U.S. Air Force photo by TSgt Cory D. Payne

The Kill Chain: Defending America in the Future of High-Tech Warfare. Christian Brose. New York, NY: Hachette Books, 2020.

Christian Brose’s The Kill Chain: Defending America in the Future of High-Tech Warfare is a book about death. It is a book about Senator John McCain’s legacy after pursuing defense reform as Chairman of the Senate Armed Services Committee. It is a book that makes a case for the death of the current tradition of American power projection. Correspondingly it is a book about the desired death of a defense acquisitions ecosystem that has, according to Brose, contributed to building a military ill-equipped for the 21st century.
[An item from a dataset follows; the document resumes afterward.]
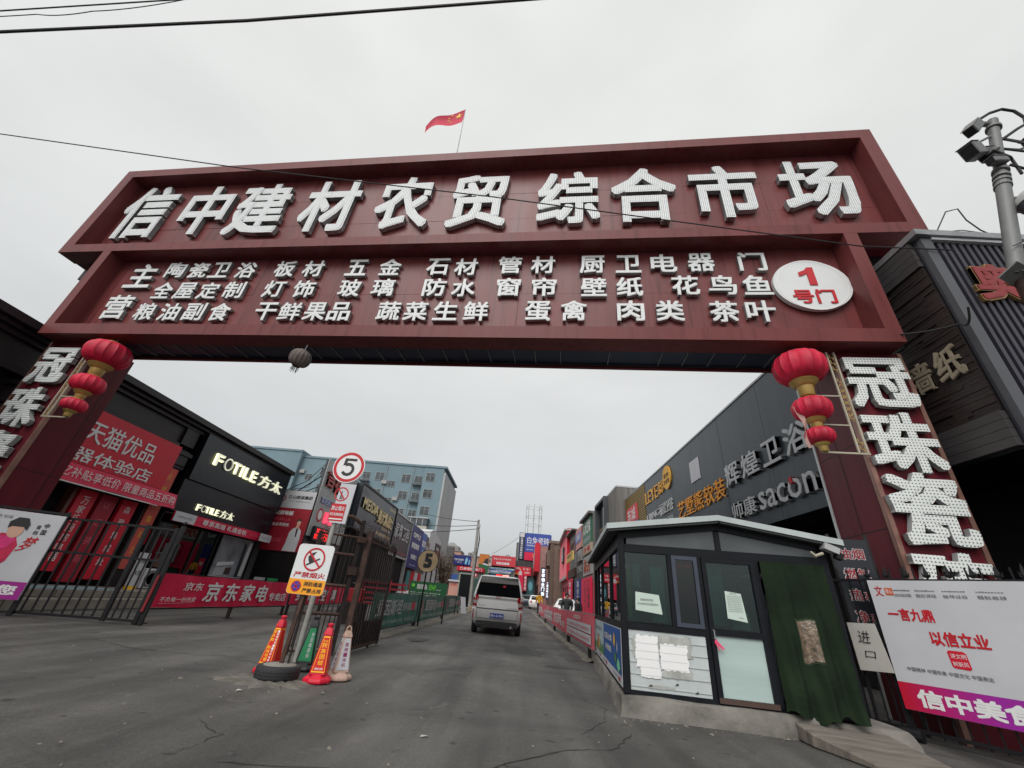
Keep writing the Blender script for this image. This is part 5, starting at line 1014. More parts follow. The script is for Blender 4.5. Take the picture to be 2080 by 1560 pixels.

This book was further inspired by the apparent death of United States military dominance during a 2017 series of war games in which the United States lost against both Russia and China. The results alarmed many including McCain and, by extension, his chief of staff, Brose. It is a book about the future deaths of human beings by semi-autonomous machines and about the technological potential for that reality. In its entirety, this book is a consequence of the death of America’s so-called unipolar moment following the Cold War and the death of imagination in preparing for it. In fact, should one rescue the book from a dusty corner of an airport book shop someday, it will certainly call to mind the glittering years of navel-gazing from which the acquisitions process may never wake up.

The problem Brose presents is this: the defense acquisition ecosystem is no longer fit for its purpose.